Data for this task —

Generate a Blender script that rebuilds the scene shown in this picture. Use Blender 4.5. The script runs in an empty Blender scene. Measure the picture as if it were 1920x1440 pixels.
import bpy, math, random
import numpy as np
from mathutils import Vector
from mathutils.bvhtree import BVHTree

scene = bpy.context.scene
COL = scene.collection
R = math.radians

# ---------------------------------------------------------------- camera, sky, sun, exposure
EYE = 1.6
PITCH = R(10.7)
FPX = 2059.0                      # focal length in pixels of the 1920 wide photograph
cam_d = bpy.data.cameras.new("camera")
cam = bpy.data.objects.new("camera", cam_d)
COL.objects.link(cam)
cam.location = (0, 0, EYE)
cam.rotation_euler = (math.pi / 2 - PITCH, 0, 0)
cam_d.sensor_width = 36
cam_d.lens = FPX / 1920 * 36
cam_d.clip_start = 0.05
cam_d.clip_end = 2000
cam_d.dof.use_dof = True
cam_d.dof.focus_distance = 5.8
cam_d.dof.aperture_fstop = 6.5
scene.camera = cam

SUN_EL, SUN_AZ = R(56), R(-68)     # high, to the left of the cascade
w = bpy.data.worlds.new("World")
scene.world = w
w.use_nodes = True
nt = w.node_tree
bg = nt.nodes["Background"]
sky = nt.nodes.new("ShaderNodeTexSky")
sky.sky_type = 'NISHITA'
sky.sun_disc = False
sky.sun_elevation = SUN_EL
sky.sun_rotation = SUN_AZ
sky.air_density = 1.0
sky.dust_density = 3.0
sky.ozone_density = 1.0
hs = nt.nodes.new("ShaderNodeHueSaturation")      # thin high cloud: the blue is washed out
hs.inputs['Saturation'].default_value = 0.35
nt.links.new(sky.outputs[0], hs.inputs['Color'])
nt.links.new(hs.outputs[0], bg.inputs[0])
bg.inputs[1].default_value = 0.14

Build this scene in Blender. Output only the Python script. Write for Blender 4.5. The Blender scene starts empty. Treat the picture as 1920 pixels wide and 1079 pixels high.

Aim of the exercise — Print, please, the lines above from the very first through the one that holds "R = math.radians", both included, word for word and with nothing else.

Written solution —
Generate a Blender script that rebuilds the scene shown in this picture. Use Blender 4.5. The script runs in an empty Blender scene. Measure the picture as if it were 1920x1440 pixels.
import bpy, math, random
import numpy as np
from mathutils import Vector
from mathutils.bvhtree import BVHTree

scene = bpy.context.scene
COL = scene.collection
R = math.radians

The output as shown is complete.